GBBD October, On the Ridge

Reminders and promises in the garden this month.

California Fuschia, Zauschneria, is blooming bang on schedule though, maybe a little late - this is a tall varietal whose name I now forget. Blooms every year, no irrigation.

Above, the last two of the monkey flower cultivars remind me of summer, in a sea of otherwise browning vegetation. Time to be pruning them back.

And a few seaside daisies. These have provided color all summer long, but it's getting time to cut them way back.

Encelia californica blooming heartily - it's a really reliable plant for the drought tolerant garden, it seems. Southern California native.

Pea bush is an underappreciated standby too. South African I think. No irrigation but look how green, and always in flower it seems.

Now for the promise. OK, lie down and look at this, because I forgot to rotate it to the left! It's the Hedychium greenii, Scarlet ginger, from the Himalayas. Still in its pot till tomorrow anyway.

Salvia Darcyi, non native, showing the scarlet blooms that promise to fill out this bed next year!

Abutilon Palmeri - promises to be a favorite of mine if it thrives in the garden. A Southern California native that can take reflected heat - good to know. I love that buttery yellow. If you like salted butter that is.

Also in its pot still, Hermannia verticillata, honeybells, another South African native, which I hope will spill over the front of border. Bees are already loving this plant.

Scarlet bugler bugling away in its pot - Penstemon Centranthifolius, Native to dry slopes in the coast ranges and Southern Sierras. Needs very gravelly soil, little organic matter, little water.

Above - a dudleya awaiting planting is budding. Anybody know what kind it is? I think it was mislabeled at the plant sale as Dudleya cymosa. Pictures I see on the web have more of a flattened pointy leaf, though fleshy.

My little patio friend that blooms and blooms! Snapdragon, or Antirrhinum (which means "like a nose!). And below, two other patio friends, in friendly semi-shade, abutilons both, non native.

Last but not least - the buckwheat St Catherine's Lace, Eriogonum giganteum. It is turning a rich reddish brown - I love it. I should put some of it in the pool garden maybe... Hm...

My coblogger has wonderful native plant blooms on show - go see hers! And then please do visit May Dreams Gardens to pick another flower from the bouquet of blogs she hosts every month. Thanks, Carol!


Town Mouse said…
That epilobium is "Calistoga" I think. As for giganteum in the pool garden, just remember it gets 8x8feet. Really does. I've seen it.

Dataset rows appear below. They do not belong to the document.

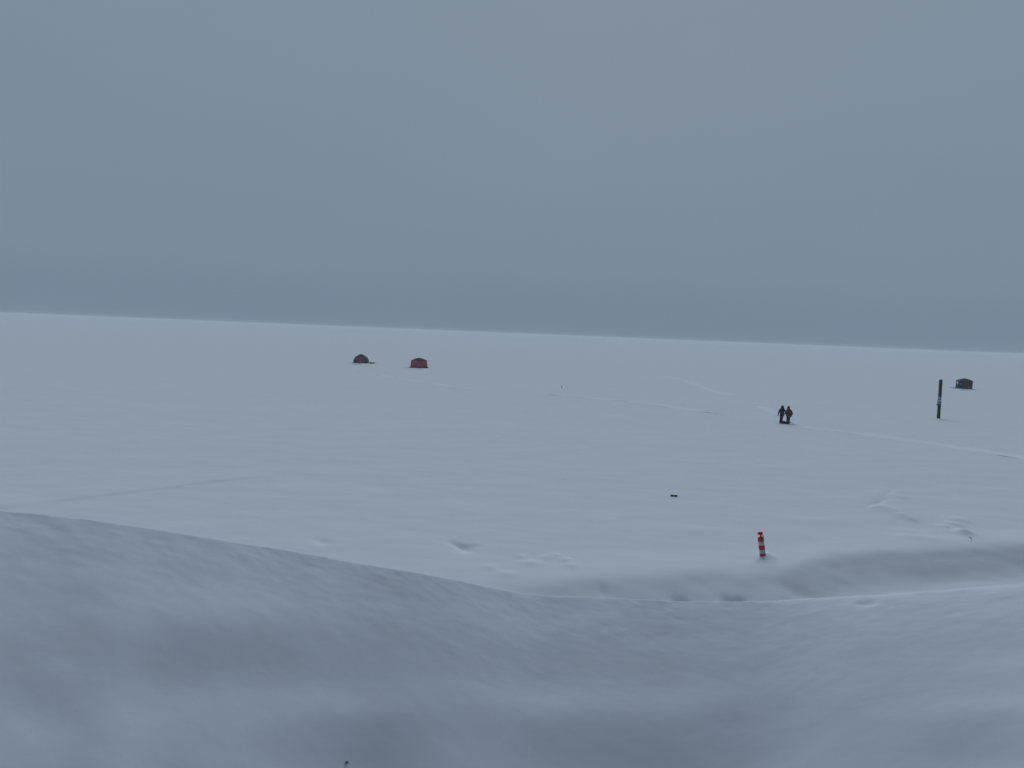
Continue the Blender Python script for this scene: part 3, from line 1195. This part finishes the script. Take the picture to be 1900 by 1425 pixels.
# storm cloud deck: elevation ramp
rz = N.new('ShaderNodeValToRGB')
e = rz.color_ramp.elements
e[0].position = 0.0
e[0].color = (0.308, 0.404, 0.530, 1)
e[1].position = 1.0
e[1].color = (0.31, 0.385, 0.495, 1)
for pos, col in [(0.035, (0.312, 0.409, 0.535)), (0.065, (0.332, 0.431, 0.558)), (0.16, (0.346, 0.446, 0.572)), (0.33, (0.364, 0.462, 0.584)), (0.55, (0.355, 0.445, 0.56))]:
    q = e.new(pos)
    q.color = (*col, 1)
Lk.new(sx.outputs['Z'], rz.inputs['Fac'])
# unseen sky behind the viewer, dimmed to darken snow facing the camera
ry = N.new('ShaderNodeMapRange')
ry.inputs['From Min'].default_value = -0.6
ry.inputs['From Max'].default_value = 0.55
ry.inputs['To Min'].default_value = 0.35
ry.inputs['To Max'].default_value = 1.0
ry.interpolation_type = 'SMOOTHSTEP'
Lk.new(sx.outputs['Y'], ry.inputs['Value'])
# faint cloud mottling
mp = N.new('ShaderNodeMapping')
mp.inputs['Scale'].default_value = (2.2, 2.2, 5.0)
Lk.new(tc.outputs['Generated'], mp.inputs['Vector'])
nz = N.new('ShaderNodeTexNoise')
nz.inputs['Scale'].default_value = 1.6
nz.inputs['Detail'].default_value = 4
Lk.new(mp.outputs['Vector'], nz.inputs['Vector'])
nr = N.new('ShaderNodeMapRange')
nr.inputs['From Min'].default_value = 0.3
nr.inputs['From Max'].default_value = 0.7
nr.inputs['To Min'].default_value = 0.985
nr.inputs['To Max'].default_value = 1.015
Lk.new(nz.outputs['Fac'], nr.inputs['Value'])
m1 = N.new('ShaderNodeMath')
m1.operation = 'MULTIPLY'
Lk.new(ry.outputs['Result'], m1.inputs[0])
Lk.new(nr.outputs['Result'], m1.inputs[1])
m2 = N.new('ShaderNodeMath')
m2.operation = 'MULTIPLY'
Lk.new(m1.outputs[0], m2.inputs[0])
m2.inputs[1].default_value = SKY_VAL * 2.33
vm = N.new('ShaderNodeVectorMath')
vm.operation = 'SCALE'
Lk.new(rz.outputs['Color'], vm.inputs[0])
Lk.new(m2.outputs[0], vm.inputs['Scale'])
mx = N.new('ShaderNodeMix')
mx.data_type = 'RGBA'
mx.inputs['Factor'].default_value = 0.9985
Lk.new(sky.outputs['Color'], mx.inputs['A'])
Lk.new(vm.outputs['Vector'], mx.inputs['B'])
Lk.new(mx.outputs['Result'], bg.inputs['Color'])

C.cycles.volume_bounces = 4
C.view_settings.view_transform = 'Standard'
C.view_settings.look = 'None'
C.view_settings.exposure = 0.5
C.view_settings.gamma = 1
C.view_settings.use_curve_mapping = False
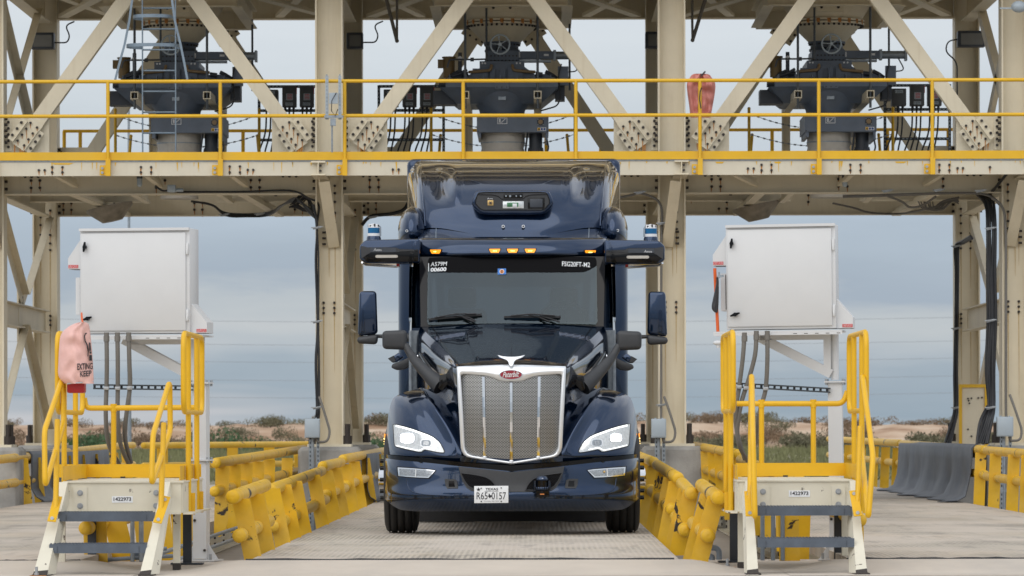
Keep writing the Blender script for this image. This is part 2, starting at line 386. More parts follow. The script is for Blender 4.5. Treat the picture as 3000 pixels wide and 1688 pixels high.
def ground_mat(name, base, dark, ribs=False, sand=None, marks=0.3):
    m = bpy.data.materials.new(name); m.use_nodes = True; N = m.node_tree.nodes; L = m.node_tree.links
    b = N['Principled BSDF']; b.inputs['Roughness'].default_value = .8; tc = N.new('ShaderNodeTexCoord')
    def ns(sc, vec=None, det=6):
        n = N.new('ShaderNodeTexNoise'); n.inputs['Scale'].default_value = sc; n.inputs['Detail'].default_value = det; n.inputs['Roughness'].default_value = .62
        L.new(vec or tc.outputs['Object'], n.inputs[0]); return n.outputs[0]
    def rng(v, a, c, d=0., e=1.):
        r = N.new('ShaderNodeMapRange'); L.new(v, r.inputs[0])
        for i, q in zip((1,2,3,4), (a, c, d, e)): r.inputs[i].default_value = q
        return r.outputs[0]
    def mix(f, a, c):
        x = N.new('ShaderNodeMix'); x.data_type = 'RGBA'; L.new(f, x.inputs[0])
        for i, q in ((6, a), (7, c)):
            if isinstance(q, tuple): x.inputs[i].default_value = q+(1,)
            else: L.new(q, x.inputs[i])
        return x.outputs[2]
    def mp(sc):
        q = N.new('ShaderNodeMapping'); L.new(tc.outputs['Object'], q.inputs[0]); q.inputs['Scale'].default_value = sc; return q.outputs[0]
    c = mix(rng(ns(1.3), .32, .68), tuple(x*.88 for x in base), base)
    c = mix(rng(ns(1, mp((.55, .16, 1))), .50, .74, 0, marks), c, dark)          # tyre and drag marks along the lane
    if ribs:
        w = N.new('ShaderNodeTexWave'); w.wave_type = 'BANDS'; w.bands_direction = 'X'; w.inputs['Scale'].default_value = 6.8; w.inputs['Distortion'].default_value = .0
        q = N.new('ShaderNodeMapping'); L.new(tc.outputs['Object'], q.inputs[0]); q.inputs['Scale'].default_value = (1,1,0)
        L.new(q.outputs[0], w.inputs[0])
        worn = rng(ns(.9), .42, .62)
        k = N.new('ShaderNodeMath'); k.operation = 'MULTIPLY'; L.new(rng(w.outputs[1], .35, .75), k.inputs[0]); L.new(rng(worn, 0, 1, .04, .62), k.inputs[1])
        c = mix(k.outputs[0], c, dark)
        bp = N.new('ShaderNodeBump'); bp.inputs['Strength'].default_value = .5; bp.inputs['Distance'].default_value = .006
        L.new(w.outputs[1], bp.inputs['Height']); L.new(bp.outputs[0], b.inputs['Normal'])
    if sand:
        c = mix(rng(ns(1, mp((3.2, .7, 1))), .56, .72, 0, .65), c, dark)
        c = mix(rng(ns(.8, mp((.5, .35, 1))), .43, .56, 0, .93), c, sand)
        c = mix(rng(ns(1, mp((4.1, .55, 1)), 8), .55, .68, 0, .42), c, dark)
        c = mix(rng(ns(1, mp((1.1, .30, 1)), 8), .52, .66, 0, .22), c, (.50,.38,.24))
    L.new(c, b.inputs['Base Color']); return m
M['apron'] = ground_mat('apron_concrete', (.59,.52,.44), (.36,.335,.31), marks=.7)
M['deck'] = ground_mat('weighbridge_deck', (.53,.47,.385), (.17,.155,.135), ribs=True, sand=(.55,.485,.415), marks=.5)
M['deck_plain'] = ground_mat('lane_deck', (.50,.44,.36), (.20,.175,.15), ribs=True, sand=(.53,.46,.385), marks=.8)
M['pit'] = ground_mat('pit_floor', (.34,.30,.255), (.2,.18,.16), marks=.5)
# ------------------------------------------------------------ ground, decks, desert
LANES = [(-6.93,-3.58), (-2.246,1.10), (2.43,5.78)]
YD0, YD1, ZD = 34.5, 80.0, .08
def structure(name, mb, m, **k): return tag(mb.build(name, m, **k), kind='structure')
def hsh(x, s=0): return mnoise.noise(Vector((x, s*7.3, s*1.7)))
def dune_h(x, y):
    base = smooth01((y-285)/26)
    n = 1.35+.38*hsh(x*.06, 1)+.30*hsh(x*.17, 2)+.16*hsh(x*.5, 3)
    rough = .22*mnoise.noise(Vector((x*.35, y*.22, 3)))+.12*mnoise.noise(Vector((x*.9, y*.6, 8)))
    return -.32+base*(n+.32)+rough*smooth01((y-270)/30)
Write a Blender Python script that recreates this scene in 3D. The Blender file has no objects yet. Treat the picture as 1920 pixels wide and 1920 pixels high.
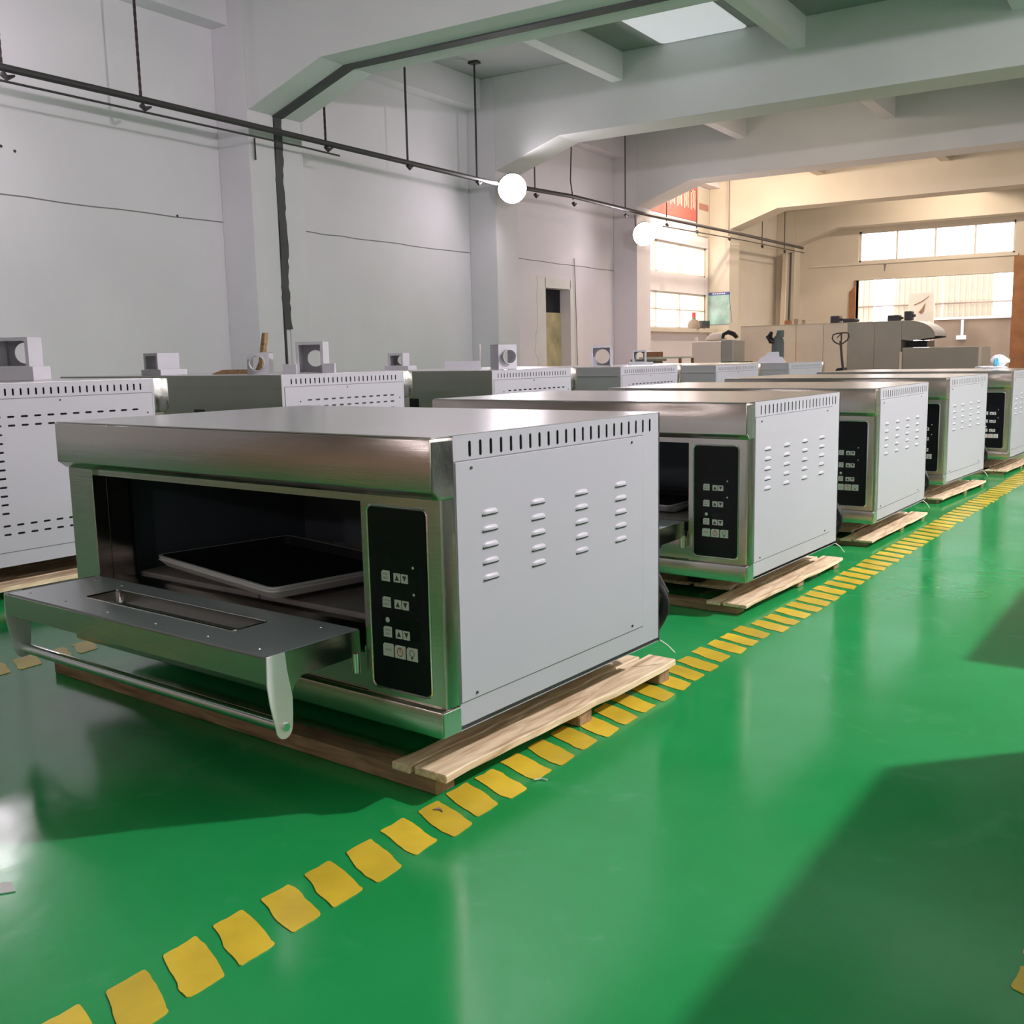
import bpy, bmesh, math, random
from mathutils import Vector, Matrix
random.seed(7)
C = bpy.context.scene.collection
sc = bpy.context.scene
PI = math.pi

# ---------------------------------------------------------------- camera
CAMZ = 0.8517
F = 1933.3; YAW = -0.5734; PITCH = 0.1508; ROLL = 0.0210
def cam_axes():
    cy, sy, cp, sp = math.cos(YAW), math.sin(YAW), math.cos(PITCH), math.sin(PITCH)
    f = Vector((sy*cp, cy*cp, -sp)); r = Vector((cy, -sy, 0)); d = f.cross(r)
    cr, sr = math.cos(ROLL), math.sin(ROLL)
    return cr*r+sr*d, -sr*r+cr*d, f
R_, D_, F_ = cam_axes()
cam_data = bpy.data.cameras.new('camera')
cam_data.sensor_width = 36; cam_data.lens = F/1920*36; cam_data.clip_start = .02; cam_data.clip_end = 300
cam = bpy.data.objects.new('camera', cam_data); C.objects.link(cam)
M = Matrix((R_, -D_, -F_)).transposed().to_4x4(); M.translation = Vector((0, 0, CAMZ))
cam.matrix_world = M
sc.camera = cam

# ---------------------------------------------------------------- world, exposure, lights
w = bpy.data.worlds.new('world'); sc.world = w; w.use_nodes = True
bg = w.node_tree.nodes['Background']
bg.inputs[0].default_value = (1.0, .92, .94, 1); bg.inputs[1].default_value = 5.0
sc.view_settings.view_transform = 'Standard'; sc.view_settings.look = 'None'
sc.view_settings.exposure = -0.10; sc.view_settings.gamma = 1.0
sc.view_settings.use_curve_mapping = False

# lamps: x, y, z, emission strength, radius, kind, label.  'flood' = disc facing into the hall, 'bay' = downward dome
LAMPS = [(-10.12, 15.9, 3.76, 90, .25, 'flood', 'glaring white floodlight under the second beam, by the second pillar'),
         (-10.08, 21.20, 3.42, 60, .25, 'flood', 'glaring white floodlight at the third pillar, beside the bright window bay'),
         (-10.12, 5.60, 3.92, 190, .10, 'bulb', 'white lamp on the wall pipe near the left of the hall'),
         (2.40, 4.90, 3.80, 4800, .085, 'bulb', 'bright bay lamp hanging over the right-hand row of ovens'),
         (1.2, -6.6, 3.0, 170, .16, 'bay', 'added white fill lamp hanging behind the viewer, right'),  # fill lamps added behind the viewer to brighten oven fronts and chambers
         (-4.6, -6.8, 3.0, 150, .16, 'bay', 'added white fill lamp hanging behind the viewer, left'),
         (-9.4, 24.9, 5.3, 1100, .12, 'warm', 'added warm fill lamp high in the window bay'),  # warm ones: added fill, hidden above the beams to brighten the far end
         (-5.6, 30.9, 5.45, 1000, .12, 'warm', 'added warm fill lamp high before the gate'),
         (1.0, 30.9, 5.45, 800, .12, 'warm', 'added warm fill lamp high at the far right'),
         (-5.5, 23.1, 5.3, 600, .12, 'warm', 'added warm fill lamp high before the tunnel oven'),
         (-6.2, 19.2, 5.4, 110, .12, 'warm', 'added warm fill lamp high before the white machine'),
         (7.7, 1.0, 4.3, 50, .33, 'bay', 'added round fill lamp near the right wall, nearest'),  # added fill lamps, brightening the hall softly from the right
         (7.7, 8.0, 4.3, 65, .33, 'bay', 'added round fill lamp near the right wall, second'),
         (7.7, 14.0, 4.3, 65, .33, 'bay', 'added round fill lamp near the right wall, third'),
         (-4.40, 5.95, 3.95, 400, .07, 'bay', 'small bay lamp hanging over the row of slotted ovens')]

# ---------------------------------------------------------------- materials
MATS = {}
def new_mat(name):
    m = bpy.data.materials.new(name); m.use_nodes = True
    MATS[name] = m
    return m, m.node_tree, m.node_tree.nodes['Principled BSDF']
def pmat(name, col, rough=.5, metal=0., coat=0., emis=None, es=0, bump=None, var=None, alpha=None, trans=None, stretch=None):
    """bump=(scale,strength) var=(scale,amount) stretch=(sx,sy,sz)"""
    m, nt, b = new_mat(name)
    b.inputs['Base Color'].default_value = (*col, 1); b.inputs['Roughness'].default_value = rough
    b.inputs['Metallic'].default_value = metal
    if coat: b.inputs['Coat Weight'].default_value = coat; b.inputs['Coat Roughness'].default_value = .08
    if emis: b.inputs['Emission Color'].default_value = (*emis, 1); b.inputs['Emission Strength'].default_value = es
    if trans: b.inputs['Transmission Weight'].default_value = trans
    tc = nt.nodes.new('ShaderNodeTexCoord'); mp = nt.nodes.new('ShaderNodeMapping')
    nt.links.new(tc.outputs['Object'], mp.inputs[0])
    if stretch: mp.inputs['Scale'].default_value = stretch
    if var:
        n = nt.nodes.new('ShaderNodeTexNoise'); n.inputs['Scale'].default_value = var[0]; n.inputs['Detail'].default_value = 5
        nt.links.new(mp.outputs[0], n.inputs['Vector'])
        r = nt.nodes.new('ShaderNodeMapRange'); r.inputs[1].default_value = .3; r.inputs[2].default_value = .7
        r.inputs[3].default_value = 1-var[1]; r.inputs[4].default_value = 1+var[1]*.5
        nt.links.new(n.outputs[0], r.inputs[0])
        mx = nt.nodes.new('ShaderNodeVectorMath'); mx.operation = 'SCALE'; mx.inputs[0].default_value = col
        nt.links.new(r.outputs[0], mx.inputs['Scale']); nt.links.new(mx.outputs[0], b.inputs['Base Color'])
    if bump:
        n = nt.nodes.new('ShaderNodeTexNoise'); n.inputs['Scale'].default_value = bump[0]; n.inputs['Detail'].default_value = 4
        nt.links.new(mp.outputs[0], n.inputs['Vector'])
        bp = nt.nodes.new('ShaderNodeBump'); bp.inputs['Strength'].default_value = bump[1]; bp.inputs['Distance'].default_value = .01
        nt.links.new(n.outputs[0], bp.inputs['Height']); nt.links.new(bp.outputs[0], b.inputs['Normal'])
    return m
STEEL = pmat('stainless_steel', (.56, .515, .47), .17, 1., bump=(4, .06), stretch=(.6, .6, 600))
STEELTOP = pmat('stainless_top', (.84, .81, .83), .24, 1., bump=(1.6, .2), var=(3, .06))
STEELBR = pmat('polished_steel', (.70, .69, .66), .16, 1., bump=(14, .12))
BRACK = pmat('satin_bracket_steel', (.88, .86, .88), .36, .45)
CHROME = pmat('chrome', (.80, .80, .78), .10, 1.)
LINER = pmat('door_liner_steel', (.40, .43, .45), .36, .25, bump=(40, .03))
WHITE = pmat('white_powder_coat', (.47, .46, .50), .36, var=(2, .03), bump=(300, .01))
WHITELV = pmat('white_louvre', (.51, .50, .54), .36)
ZINC = pmat('galvanised_back', (.42, .42, .39), .42, .55, var=(2, .1))
ZINC2 = pmat('pale_galvanised_back', (.50, .50, .52), .42, .4, var=(2, .1))
BLACK = pmat('black_plastic', (.012, .012, .014), .28)
PANEL = pmat('black_glossy_panel', (.006, .006, .008), .30)
PANEL2 = pmat('smoked_display', (.008, .008, .010), .12)
for m_ in (PANEL, PANEL2): m_.node_tree.nodes['Principled BSDF'].inputs['Specular IOR Level'].default_value = .22
CHAMB = pmat('chamber_dark', (.10, .12, .14), .5)
STONE = pmat('hearth_plate', (.38, .34, .33), .7, var=(8, .2))
TRAYB = pmat('tray_nonstick', (.016, .018, .020), .42, bump=(60, .05))
TRAYM = pmat('tray_aluminium', (.92, .90, .90), .34, .25)
PAD = pmat('button_pad', (.62, .62, .60), .5)
INK = pmat('button_ink_and_shade', (.03, .03, .03), .5)
RED = pmat('button_red', (.6, .03, .03), .5)
GLASS = pmat('dark_oven_glass', (.03, .035, .03), .05, coat=.5)
RUBBER = pmat('black_rubber', (.010, .010, .010), .6)
WIRE = pmat('white_wire', (.7, .75, .7), .5)
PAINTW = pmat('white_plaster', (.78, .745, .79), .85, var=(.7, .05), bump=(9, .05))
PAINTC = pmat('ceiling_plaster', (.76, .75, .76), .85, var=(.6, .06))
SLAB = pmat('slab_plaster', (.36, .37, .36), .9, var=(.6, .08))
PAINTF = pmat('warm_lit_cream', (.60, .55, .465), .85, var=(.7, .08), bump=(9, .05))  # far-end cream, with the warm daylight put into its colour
BRIGHTP = pmat('fresh_white_patch', (.90, .90, .94), .8)
PATCHW = pmat('repair_plaster', (.76, .76, .74), .85, var=(3, .05))
JOINT = pmat('dark_joint_tar', (.085, .083, .090), .7, var=(4, .2))
SEAM = pmat('seam_grey', (.20, .20, .20), .9)  # plain dark grey for joints, gaps and the wire
IRON = pmat('painted_iron', (.055, .05, .052), .5, .2)
CHAIN = pmat('rusty_chain', (.07, .045, .045), .6, .5)
LAMPM = pmat('lamp_glass', (1, 1, 1), .3)
YEL = pmat('yellow_floor_paint', (.80, .57, .045), .30, var=(9, .22), bump=(30, .06))
CURT = pmat('blackout_curtain', (.012, .011, .016), .9)
DOORY = pmat('stained_cream_panel', (.60, .53, .30), .7, var=(3, .3))
RUST = pmat('rusty_brown_steel', (.30, .135, .055), .6, var=(3, .25))
REDB = pmat('faded_red_banner', (.62, .13, .11), .7)
PALEB = pmat('pale_banner_print', (.82, .62, .50), .7)
POSTB = pmat('poster_blue', (.06, .09, .30), .6)
POSTG = pmat('poster_mint', (.33, .52, .47), .6, var=(2.6, .45))
STEELW = pmat('far_stainless', (.70, .63, .52), .36, .35, var=(1.2, .12))
STEELD = pmat('far_dark_steel', (.36, .35, .31), .34, .5, var=(1.2, .12))
CYL = pmat('cylinder_grey', (.11, .15, .15), .5)
BLUE = pmat('blue_film', (.10, .45, .65), .4)
BAG = pmat('white_plastic_film', (.86, .88, .88), .35)
FENCE = pmat('white_corrugated_sheet', (.60, .55, .45), .5)
TAN = pmat('tan_render', (.30, .24, .185), .9, var=(.8, .25))
MOTOR = pmat('dark_blue_motor', (.022, .022, .035), .4)
REDW = pmat('signal_red', (.75, .06, .05), .5)
GREEN = pmat('dark_green_cushion', (.06, .085, .06), .7)
MACH = pmat('machine_white', (.86, .76, .68), .4)
GROUND = pmat('outside_concrete', (.20, .18, .16), .9, var=(1, .15))
WPANE = pmat('frosted_pane', (.95, .95, .93), .6)
WFRAME = pmat('window_frame_paint', (.62, .58, .50), .5)
CARD = pmat('added_brown_carton', (.50, .31, .20), .8)
CARD2 = pmat('added_grey_carton', (.36, .28, .24), .8)
PINKW = pmat('cardboard', (.45, .28, .16), .8)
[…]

Happy bloom day! Love all the blooms - and the promises...
Happy GBBD to you! Love that salted butter mallow and--hmmm--my society's plant sale is tomorrow... Will he be able to resist?
Love the abutilons, they have wonderful flowers. Great in a pot. Happy GBBD!
scottweberpdx said…
Nice post...I've never heard of Pea's really lovely!
Dear Country Mouse, I love your reminders and promises, especially the Antirrhinum which I failed to purchase this year ... it is an annual here. I put it on next year's list as I don't want to forget it again. Pam
Christine said…
Great show! Is your Dudleya maybe a hassei? I think they vary pretty widely within species- I have a few pulverulentas and I swear they all look a little different from each other.
Liz said…

Lots of lovely colourful blooms around in your garden :)
Kathryn Grace said…
What a delightful stroll through the autumn garden! Thank you.